The number of repossession fell by 1,274 to 13,610 the City watchdog said in its quarterly update on mortgage lending market.
The figure is still 23 per cent higher than a year ago, but the FSA said the data showed that "the sharply rising trend evident up to the third quarter of 2008 has stabilised in the last three quarters."
It said that the change may in part be due to the Ministry of Justice introducing more hurdles to banks taking control of houses from owners who have fallen behind on mortgage repayments but added it "is also likely to reflect lenders’ more cautious attitudes to possession helped also now by reduced interest rates."
The number of new people getting into arrears on their mortgage payments fell for a second quarter, down 14 per cent to 51,000 from the previous three months.
But the total number of people in arrears continued to increasing, to rise another 3,000 in the quarter to 403,000, a 30 per cent increase from a year ago.
The total value of outstanding residential loans grew 0.2 per cent in the quarter to £1.2 trillion, reversing a 0.2 per cent fall in the first quarter and making a total 1 per cent increase on the year.
The FSA said lending had also become less risky with the proportions of new loans done at a loan to value ratio of more than 90 per cent continuing to fall: to under 3 per cent in the second quarter against 15 per cent in early 2007 at the peak of the housing boom. Loans to borrowers with a poor credit record fell to just under 0.4 per cent against 2.2 per cent a year earlier.

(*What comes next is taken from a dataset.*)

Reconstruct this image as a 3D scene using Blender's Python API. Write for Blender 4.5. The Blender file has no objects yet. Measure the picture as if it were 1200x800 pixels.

It also said that the amount lent to people to buy homes surpassed the amount used for remortgaging existing homes in the quarter for the first time since the third quarter of 2007.
The figures come after the monthly survey from the Royal Institution of Chartered Surveyors said that for the first time in more than two years, more agents had reported a rise, rather than a fall in values, in August.
The FSA also said that new lending on home purchases was about 51 per cent of total lending in the quarter, up from 36 per cent in the previous quarter, marking the first three-month period to show more than a 50 per cent share since the last quarter of 2007.